Монгол с конем. Персидский рисунок XIV в.
Кстати, такое понимание эволюции взглядов Чингисхана на войну развенчивает еще один устоявшийся миф об этом незаурядном человеке, возникший с легкой руки известного «сказочника» Гарольда Лэмба и воцарившийся в массовом сознании (и отчасти даже в профессиональных исследованиях монголоведов).{Книга Гарольда Лэмба «Чингисхан», написанная чрезвычайно эффектным языком, представляет собой, в то же время, труд совершенно уникальный по количеству бредней и нелепиц на страницу текста.} Лэмб, без всяких на то оснований, заявляет, что Чингисхан уже на курултае 1206 года провозгласил своей целью завоевание всего мира. Такое утверждение не выдерживает никакой критики и опровергается дальнейшими событиями. Цель Чингисхана в этот момент, в общем, достаточно ясна — стать единоличным «владыкой поколения людей, живущих в войлочных кибитках». Сам кочевник, он стремился объединить всех кочевников, установить в степи твердый порядок и, в пределах возможного, сделать своих степных подданных богатыми и довольными жизнью. Степная держава, скрепленная единым законом и кочевым образом жизни — вот тогдашний идеал Чингисхана. Набеги на соседние государства главной своей целью имели грабеж, но никак не присоединение к Монгольской империи — не случайно законы Ясы никогда не применялись к оседлому населению. И лишь после великих побед на востоке и западе, уже на склоне жизни, Чингисхан, возможно, пришел к мысли о завоевании всего мира. Но даже и тогда наилучшим вариантом он явно считал ликвидацию в конечном итоге всех оседлых жителей и создание всемирной кочевой державы. И всерьез рассматривал вопрос об уничтожении всего населения Китая и превращении его земель в монгольские кочевья. Этого, как известно, не произошло: экономические выкладки Елюй Чуцая и собственный здравый смысл заставили его отказаться от этой идеи. Но сам факт подобной постановки вопроса говорит о многом, и не в последнюю очередь о том, что и сами эти завоевания были для Чингисхана не столько целью, сколько средством. В 1206 же году завоевание мира в повестке дня просто отсутствовало. Планы Чингисхана были иные, куда менее фантастические и масштабные, но зато гораздо более продуманные.

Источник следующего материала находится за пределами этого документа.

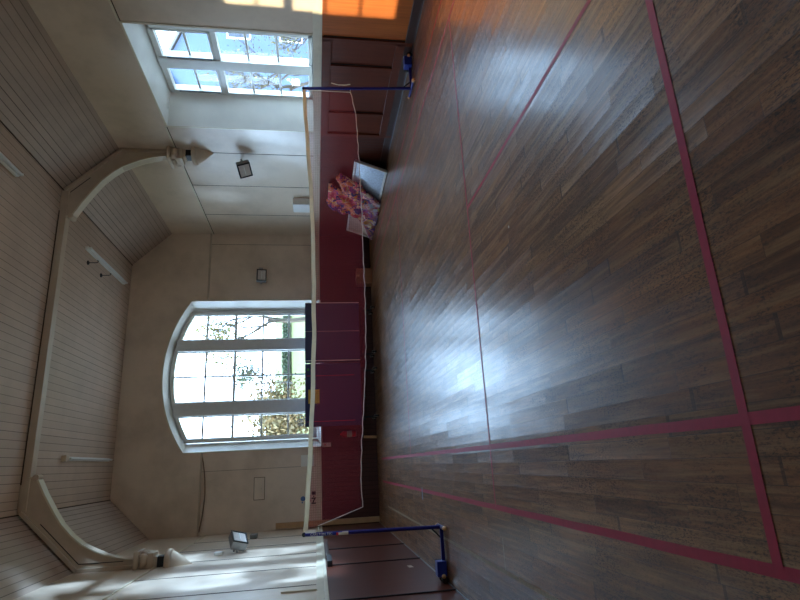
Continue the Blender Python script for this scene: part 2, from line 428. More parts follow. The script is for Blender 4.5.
# picture rail on the end wall, fillet under the frieze of the side walls
bm = bmesh.new(); bx(XL, AX0-.02, YE-.05, YE+.01, 4.02, 4.06, .006, bm); bx(AX1+.02, XR, YE-.05, YE+.01, 4.06, 4.10, .006, bm); trim(bm, 'truss')
bm = bmesh.new(); bx(XR-.018, XR+.01, 2.17, YE, 4.02, 4.05, .004, bm); bx(XR-.018, XR+.01, YN, -.22, 4.02, 4.05, .004, bm); trim(bm, 'cream')
bm = bmesh.new(); bx(XR-.006, XR+.004, 2.17, YE, 4.008, 4.02, 0, bm); bx(XR-.006, XR+.004, YN, -.22, 4.008, 4.02, 0, bm); trim(bm, 'joint_or_shadow')  # dark strip added as the shadow line under the fillet
bm = bmesh.new(); bx(XL-.01, XL+.018, -.98, YE, 3.86, 3.89, .004, bm); trim(bm, 'cream')
# dark open joints between the wall sheets
bm = bmesh.new()
for y in (2.98, 4.28, 5.70): bx(XR-.004, XR+.004, y-.006, y+.006, 1.46, 4.03, 0, bm)
trim(bm, 'joint_or_shadow')
bm = bmesh.new()
for y in (5.6, 4.4, 3.15, 1.87, .62, -.6): bx(XL-.004, XL+.004, y-.008, y+.008, 1.46, 3.87, 0, bm)
trim(bm, 'joint_or_shadow')
bm = bmesh.new(); bx(XL, AX0-.3, YE-.004, YE+.004, 1.0, 1.01, 0, bm); bx(5.98, 5.99, YE-.003, YE+.003, 1.45, 4.06, 0, bm); bx(AX0-.44, AX0-.432, YE-.003, YE+.003, 1.45, 4.02, 0, bm); trim(bm, 'hairline')
# dark joint lines where slope meets flat ceiling
bm = bmesh.new(); bx(XR-SL-.012, XR-SL+.006, YN, YE, ZC-.012, ZC, 0, bm); bx(XL+SL-.006, XL+SL+.012, YN, YE, ZC-.012, ZC, 0, bm); trim(bm, 'joint_or_shadow')
# white stop fillet round the right window opening
def win_border(x, s, w):
    a, b = w[0], w[1]; bm = bmesh.new(); t = .03
    bx(x-s*.012, x+s*.004, a-t, a, WZ[0], WZ[1]+t, .003, bm); bx(x-s*.012, x+s*.004, b, b+t, WZ[0], WZ[1]+t, .003, bm)
    bx(x-s*.012, x+s*.004, a-t, b+t, WZ[1], WZ[1]+t, .003, bm); return bm
for w in R_WINS: trim(win_border(XR, 1, w), 'cream')
for w in L_WINS: trim(win_border(XL, -1, w), 'cream')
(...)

Главным для Чингисхана после завоевания власти в степи стала подготовка войны с цзиньским Китаем. Этой войны с извечным врагом требовало монгольское общественное мнение; о мести чжурчжэням за кровь Амбагай-хана и смерть Есугэй-багатура с детских лет мечтал и сам Темучин-Чингисхан. На это накладывалось и неприятие самолюбивым владыкой степи своего приниженного положения — ведь он должен был платить дань чжурчжэням и формально считался лишь простым пограничным генералом, подчиняющимся китайскому императору. Теперь, после провозглашения Йеке Монгол Улус, такое положение становилось для Чингисхана неприемлемым. Разрешить ситуацию могла только война.